**Your instructions**
Can you find the lines of the listing that include "pixels" and copy every one?

● ● ●

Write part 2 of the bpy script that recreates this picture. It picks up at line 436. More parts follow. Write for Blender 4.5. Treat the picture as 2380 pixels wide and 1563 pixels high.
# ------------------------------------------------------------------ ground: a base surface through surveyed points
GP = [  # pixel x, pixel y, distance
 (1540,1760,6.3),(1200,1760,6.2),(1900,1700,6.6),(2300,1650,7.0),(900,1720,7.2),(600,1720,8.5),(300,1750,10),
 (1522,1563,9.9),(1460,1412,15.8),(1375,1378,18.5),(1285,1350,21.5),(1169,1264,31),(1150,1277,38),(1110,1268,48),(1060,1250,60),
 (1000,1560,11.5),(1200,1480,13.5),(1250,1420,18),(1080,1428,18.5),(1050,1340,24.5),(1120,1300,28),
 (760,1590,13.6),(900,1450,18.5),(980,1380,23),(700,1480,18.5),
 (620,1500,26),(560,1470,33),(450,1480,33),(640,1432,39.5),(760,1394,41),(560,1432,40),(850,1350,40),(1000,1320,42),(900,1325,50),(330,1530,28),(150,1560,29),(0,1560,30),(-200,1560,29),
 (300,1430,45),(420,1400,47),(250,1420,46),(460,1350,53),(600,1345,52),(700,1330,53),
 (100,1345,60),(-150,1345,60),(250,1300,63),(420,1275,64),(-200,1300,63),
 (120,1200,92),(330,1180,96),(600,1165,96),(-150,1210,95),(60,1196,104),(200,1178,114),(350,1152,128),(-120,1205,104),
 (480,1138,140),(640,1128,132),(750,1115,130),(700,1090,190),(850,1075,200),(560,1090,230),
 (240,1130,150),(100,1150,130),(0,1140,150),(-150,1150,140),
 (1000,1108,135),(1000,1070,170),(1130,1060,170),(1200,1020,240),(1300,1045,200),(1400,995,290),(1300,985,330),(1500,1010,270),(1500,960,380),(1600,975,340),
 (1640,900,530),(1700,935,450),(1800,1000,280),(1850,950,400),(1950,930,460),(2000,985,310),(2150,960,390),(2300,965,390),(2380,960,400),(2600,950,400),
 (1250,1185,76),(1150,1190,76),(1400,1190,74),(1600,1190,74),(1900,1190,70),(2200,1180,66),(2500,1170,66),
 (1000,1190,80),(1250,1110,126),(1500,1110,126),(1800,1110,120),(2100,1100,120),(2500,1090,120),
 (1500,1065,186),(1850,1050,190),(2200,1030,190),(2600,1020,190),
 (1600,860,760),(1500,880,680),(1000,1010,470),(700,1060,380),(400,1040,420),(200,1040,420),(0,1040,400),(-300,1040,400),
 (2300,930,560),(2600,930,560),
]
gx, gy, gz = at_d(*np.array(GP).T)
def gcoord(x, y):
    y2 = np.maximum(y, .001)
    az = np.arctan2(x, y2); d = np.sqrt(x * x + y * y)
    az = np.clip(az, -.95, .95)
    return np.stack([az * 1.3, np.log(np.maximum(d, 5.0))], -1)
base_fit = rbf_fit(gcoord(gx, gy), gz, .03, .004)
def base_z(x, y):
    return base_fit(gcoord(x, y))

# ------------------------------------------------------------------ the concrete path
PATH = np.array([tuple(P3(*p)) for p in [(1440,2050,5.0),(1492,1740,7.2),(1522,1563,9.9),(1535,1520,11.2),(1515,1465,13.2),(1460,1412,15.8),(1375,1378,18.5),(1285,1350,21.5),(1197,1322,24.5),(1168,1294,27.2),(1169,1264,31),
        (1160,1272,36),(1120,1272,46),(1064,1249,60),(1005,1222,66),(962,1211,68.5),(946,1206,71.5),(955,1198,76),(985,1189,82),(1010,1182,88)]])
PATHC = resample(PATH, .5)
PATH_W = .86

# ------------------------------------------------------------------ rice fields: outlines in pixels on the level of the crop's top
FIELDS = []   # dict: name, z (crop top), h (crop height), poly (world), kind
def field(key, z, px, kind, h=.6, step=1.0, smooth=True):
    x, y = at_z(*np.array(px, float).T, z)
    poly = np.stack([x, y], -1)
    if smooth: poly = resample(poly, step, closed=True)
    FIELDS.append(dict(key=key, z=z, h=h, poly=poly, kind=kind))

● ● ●

**Complete answer**
Write part 2 of the bpy script that recreates this picture. It picks up at line 436. More parts follow. Write for Blender 4.5. Treat the picture as 2380 pixels wide and 1563 pixels high.
# ------------------------------------------------------------------ rice fields: outlines in pixels on the level of the crop's top